TechFlow news, according to Cryptonews, the Japanese government has approved a proposal to amend the "Payment Services Act," aiming to reform the regulatory framework for cryptocurrency brokers and stablecoins. The bill has been submitted to the Diet for deliberation and is expected to be passed in the coming days. According to information released by the Financial Services Agency (FSA), the new regulations will allow crypto firms to operate as "intermediary businesses," meaning brokers will no longer need to obtain the same licenses required of crypto exchanges and wallet operators.
The bill also provides greater flexibility for stablecoin issuers regarding asset backing, allowing them to use specific Japanese and U.S. government bonds as reserve assets for stablecoins, instead of the current requirement of 1:1 cash deposits. However, only certain bonds with remaining maturities of three months or less will qualify, and bond-backed portions will be capped at a maximum of 50%, with the remainder still required to be held in demand deposit accounts.

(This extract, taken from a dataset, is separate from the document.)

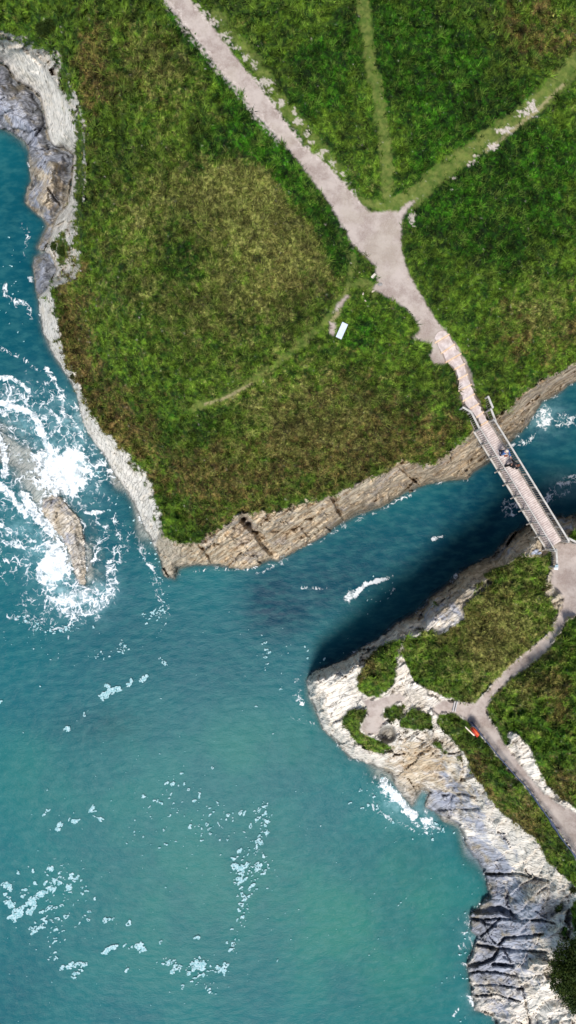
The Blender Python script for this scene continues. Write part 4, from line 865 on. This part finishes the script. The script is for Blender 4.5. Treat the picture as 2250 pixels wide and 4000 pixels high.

For crypto brokers, the new rules will not require compliance with financial requirements or anti-money laundering regulations, significantly lowering market entry barriers. Brokers will only need to demonstrate that they do not directly handle customer funds to obtain the new license. It is reported that major Japanese companies including Mercari, SBI Securities, and Monex Securities have expressed interest in broker operations.